Aaron, I looked up some houses in Oshkosh and came up with these.* I'm basically in your exact same situation making 45k a year and I'm 24.* I've been slowly going from 12k to 45k over the last 4 years, so I've always sort of budgeted low.* I bought my first house on 9 bucks an hour and had 3 roommates! It sucked, but it has helped tremendously in the long run.* Anyways, looking to spend 400 to 500 a month out of your own pocket would leave you with 800-1000 a month for a house if you had 1 roommate and probably 1200-1500 if you had 2 roommates.* So, with this in mind, you probably have around 120k to spend on a house, give or take 20k.* So, lets look for houses with 3 bedrooms in that area.
http://www.realtor.com/Prop/1055690449
http://www.realtor.com/Prop/1055764792
http://www.realtor.com/Prop/1055124397
http://www.realtor.com/Prop/1048611953
http://www.realtor.com/Prop/1052819033
And one of my favorites so far:
http://tinyurl.com/7wekm
All of these homes are going to cost below 600 in mortgage and with tax, title, insurance, etc will be around 700, figure in about 300 in utilities and you're at 1000 a month.* If you finance it 100% you'll be at 1100 a month or something, whatever.
Granted homeowning is a pain in the ass and stuff breaks, which is always annoying.* You'll be able to spend your younger years with a couple of roommates who are basically paying your mortgage for you and you'll have a very nice tax deduction which you really need at 43k.* Figure paying 6k in interest per year(well, your roommates are actually paying it) and then you'll get back 30% of it come tax time.*
So, two roommates at 400/mo util incl(collecting rent and then splitting utilities sucks ass, just include them, the fewer times a month you have to ask for money the better)
800 rent + 400 you = 1200 mo
You put in 400/mo just like now, but you get the principle that gets paid down over time, 1800/yr back from taxes, and you don't have to live in an apartment.
The first couple of years you'll only make like 2k in principle so 2k + 1800 = 3800 bucks for your troubles, which isn't much, but it is something.* After 5 years it starts to change dramatically and there is one more thing.....the damn thing just might appreciate a little, but never count on that, not in the midwest.

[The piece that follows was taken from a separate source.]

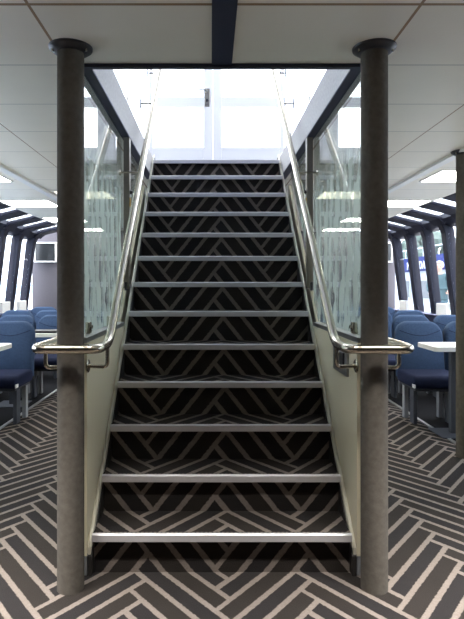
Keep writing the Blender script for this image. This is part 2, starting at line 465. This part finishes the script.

IMHO, finance a house with as little money out of pocket as possible, but get nice fixed loans. Think of it as diversifying your portfolio which is already rich with money that will have lots of time to build on itself if it is uninterrupted for the next 25 years, so don't set yourself up to have to pull a big chunk out of your 401k because you're getting your first house at 35. Make some sacrifices now and the house basically pays for itself, by 35 you have your down payment on your first house already paid from years of hard work.